La maledetta Bala Murghab, la ‘fort apache’ afghana tra i talebani

Pubblicato il 17 Maggio 2010 - 19:06 OLTRE 6 MESI FA

Un avamposto isolato a 170 chilometri da Herat, in mezzo ad un deserto di pietre e polvere, preso di mira giorno e notte dai talebani e dai trafficanti di droga: per i militari, non solo italiani, la ‘Fob Columbus’ di Bala Murghab, dove oggi era diretto il convoglio Isaf colpito da un ordigno improvvisato che ha ucciso due soldati italiani, è più semplicemente ‘Fort Apache’, un fortino eretto in quel che resta di una struttura semidistrutta che fu dell’Armata Rossa.

A pochi chilometri dal confine con il Turkmenistan, la base avanzata nel villaggio di Bala Murghab, dove operano italiani, spagnoli, americani e afghani, ha un’importanza strategica per la coalizione internazionale: da lì si controlla l’intera valle ma soprattutto la Ring Road, l’anello stradale che, collegando tra loro le principali città, attraversa tutto l’Afghanistan.

Un punto nevralgico, come hanno segnalato più volte gli uomini dell’intelligence, che gli insorti e i trafficanti di droga da un lato, i militari afghani e le forze dell’Isaf dall’altro, si contendono battaglia dopo battaglia.

Lo sanno bene i militari della Brigata Sassari che all’inizio dell’anno hanno combattuto per tre giorni di fila: 72 ore ininterrotte di scontri a fuoco, con i soldati della Nato ripetutamente attaccati con colpi d’arma da fuoco e razzi da un centinaio di talebani.

Anche gli alpini della Taurinense, a cui appartenevano i due militari uccisi oggi e i due feriti, hanno avuto il loro battesimo di fuoco poco dopo esser arrivati in Afghanistan, agli inizi di aprile, proprio a Bala Murghab: come benvenuto i talebani hanno sparato in 48 ore una decina di razzi verso la base senza riuscire a colpire i nostri soldati.

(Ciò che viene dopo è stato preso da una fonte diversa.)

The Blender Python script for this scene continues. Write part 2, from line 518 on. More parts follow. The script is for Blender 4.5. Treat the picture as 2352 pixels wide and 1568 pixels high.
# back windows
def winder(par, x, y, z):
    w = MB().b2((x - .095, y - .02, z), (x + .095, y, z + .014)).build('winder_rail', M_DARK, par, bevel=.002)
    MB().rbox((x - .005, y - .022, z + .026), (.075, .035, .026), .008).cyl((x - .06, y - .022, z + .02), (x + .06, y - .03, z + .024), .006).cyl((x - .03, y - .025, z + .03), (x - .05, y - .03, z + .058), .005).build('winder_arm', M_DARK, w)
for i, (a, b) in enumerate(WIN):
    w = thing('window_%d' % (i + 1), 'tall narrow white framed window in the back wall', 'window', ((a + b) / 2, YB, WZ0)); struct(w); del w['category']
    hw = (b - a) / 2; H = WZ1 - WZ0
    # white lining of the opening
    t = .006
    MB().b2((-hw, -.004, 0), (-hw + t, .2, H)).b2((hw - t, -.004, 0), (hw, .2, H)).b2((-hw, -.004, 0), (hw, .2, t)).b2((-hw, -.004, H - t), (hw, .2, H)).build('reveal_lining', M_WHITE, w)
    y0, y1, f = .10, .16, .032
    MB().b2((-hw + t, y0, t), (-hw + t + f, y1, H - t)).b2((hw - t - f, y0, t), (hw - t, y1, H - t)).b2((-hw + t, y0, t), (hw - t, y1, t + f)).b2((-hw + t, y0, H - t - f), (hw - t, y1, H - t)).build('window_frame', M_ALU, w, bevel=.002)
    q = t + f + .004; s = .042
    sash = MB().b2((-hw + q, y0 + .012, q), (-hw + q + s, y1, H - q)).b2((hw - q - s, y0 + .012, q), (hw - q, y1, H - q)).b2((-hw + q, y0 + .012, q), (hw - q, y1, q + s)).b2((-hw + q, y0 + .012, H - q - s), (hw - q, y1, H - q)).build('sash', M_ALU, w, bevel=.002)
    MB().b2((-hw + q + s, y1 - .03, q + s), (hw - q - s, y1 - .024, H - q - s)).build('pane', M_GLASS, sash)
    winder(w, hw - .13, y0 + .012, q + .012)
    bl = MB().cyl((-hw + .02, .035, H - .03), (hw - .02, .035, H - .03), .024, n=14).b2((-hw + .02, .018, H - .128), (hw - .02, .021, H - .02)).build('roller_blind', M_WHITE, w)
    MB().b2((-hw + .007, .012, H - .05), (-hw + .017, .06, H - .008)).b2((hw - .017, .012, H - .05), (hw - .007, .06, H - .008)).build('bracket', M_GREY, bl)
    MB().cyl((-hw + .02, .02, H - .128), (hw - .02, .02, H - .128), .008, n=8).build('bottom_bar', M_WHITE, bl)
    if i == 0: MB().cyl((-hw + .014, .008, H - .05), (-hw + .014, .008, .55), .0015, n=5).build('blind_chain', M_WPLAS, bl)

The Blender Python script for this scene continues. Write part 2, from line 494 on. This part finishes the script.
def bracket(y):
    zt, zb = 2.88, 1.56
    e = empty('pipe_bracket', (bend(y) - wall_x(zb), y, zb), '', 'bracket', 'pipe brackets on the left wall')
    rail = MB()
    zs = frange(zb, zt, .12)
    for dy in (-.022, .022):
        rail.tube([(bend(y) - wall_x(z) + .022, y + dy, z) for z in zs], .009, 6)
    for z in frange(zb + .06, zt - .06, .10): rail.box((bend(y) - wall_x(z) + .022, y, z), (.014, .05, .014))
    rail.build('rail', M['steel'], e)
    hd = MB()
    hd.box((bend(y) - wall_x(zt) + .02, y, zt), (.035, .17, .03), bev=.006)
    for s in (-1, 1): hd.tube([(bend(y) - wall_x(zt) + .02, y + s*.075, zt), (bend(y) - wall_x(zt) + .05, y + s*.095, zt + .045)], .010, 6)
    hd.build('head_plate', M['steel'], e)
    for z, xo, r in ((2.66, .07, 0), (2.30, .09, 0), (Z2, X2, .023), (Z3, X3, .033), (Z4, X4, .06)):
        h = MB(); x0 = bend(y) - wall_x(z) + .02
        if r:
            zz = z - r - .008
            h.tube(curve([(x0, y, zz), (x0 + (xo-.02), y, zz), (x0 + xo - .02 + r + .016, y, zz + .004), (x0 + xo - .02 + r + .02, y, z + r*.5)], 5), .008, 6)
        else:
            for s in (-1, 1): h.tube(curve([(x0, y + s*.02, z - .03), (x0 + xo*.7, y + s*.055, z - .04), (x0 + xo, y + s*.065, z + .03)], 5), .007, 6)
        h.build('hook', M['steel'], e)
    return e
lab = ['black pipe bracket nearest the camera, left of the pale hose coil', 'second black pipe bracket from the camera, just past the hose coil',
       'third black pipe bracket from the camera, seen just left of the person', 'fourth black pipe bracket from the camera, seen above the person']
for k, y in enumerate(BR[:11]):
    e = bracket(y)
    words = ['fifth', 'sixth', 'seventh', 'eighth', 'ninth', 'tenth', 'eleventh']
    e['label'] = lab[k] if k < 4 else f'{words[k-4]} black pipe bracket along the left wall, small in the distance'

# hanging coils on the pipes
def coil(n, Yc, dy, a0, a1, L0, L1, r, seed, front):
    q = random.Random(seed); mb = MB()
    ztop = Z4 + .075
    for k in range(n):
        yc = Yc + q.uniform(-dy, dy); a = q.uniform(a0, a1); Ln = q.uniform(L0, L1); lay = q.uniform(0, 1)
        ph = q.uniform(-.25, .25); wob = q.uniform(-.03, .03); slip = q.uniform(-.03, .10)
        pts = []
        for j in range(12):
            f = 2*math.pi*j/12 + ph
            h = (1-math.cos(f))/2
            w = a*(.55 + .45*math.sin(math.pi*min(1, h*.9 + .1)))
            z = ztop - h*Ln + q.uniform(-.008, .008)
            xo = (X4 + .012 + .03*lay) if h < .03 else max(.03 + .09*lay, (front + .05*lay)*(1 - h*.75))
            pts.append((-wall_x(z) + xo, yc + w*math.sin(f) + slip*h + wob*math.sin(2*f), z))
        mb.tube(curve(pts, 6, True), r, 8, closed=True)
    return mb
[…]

Nelle loro informative gli 007 hanno segnalato più volte i rischi a cui quotidianamente è sottoposta la provincia di Bagdish (quella dove si trova Bala Murghab), una delle zone più calde dell’intera regione ovest assieme alle province di Farah e Shindand, anche queste in passato teatro di scontri costati la vita ai militari italiani.

Una zona dove sono presenti diversi gruppi di trafficanti di droga e anche esponenti qaidisti fuggiti dal Waziristan, in Pakistan, dove è in atto un pressing dell’esercito pakistano e americano.

Molto a rischio, nei ‘warning’ dell’intelligence, viene indicata anche la strada che da Herat conduce alla base avanzata, quella dove oggi è avvenuto l’attentato: una mulattiera di montagna molto accidentata dove è facile nascondere sotto i sassi degli ordigni improvvisati. Gli uomini dei servizi, inoltre, avevano segnalato più volte come il rischio di un aumento degli attacchi con gli Ied (Improvvised explosion devices) fosse “altamente probabile”.

Nelle zone a ridosso del confine con il Turkmenistan e con l’Iran, ma anche nelle aree che confinano con le province meridionali dove i talebani sono meglio organizzati, si è infatti registrato un “crescente attivismo” degli insorti che non necessariamente hanno come obiettivo gli italiani.

L’attacco di oggi viene anzi letto proprio in questo quadro: non un’azione mirata contro il nostro contingente bensì l’ennesimo tentativo degli insorti di colpire chiunque appoggi il governo locale e tenti di ripristinare condizioni minime di sicurezza nel paese. Una strategia, quella talebana, che va anche attribuita, secondo i servizi, alla necessità delle milizie che operano nel sud del paese, nell’Helmand in particolare, di sottrarsi all’offensiva americana.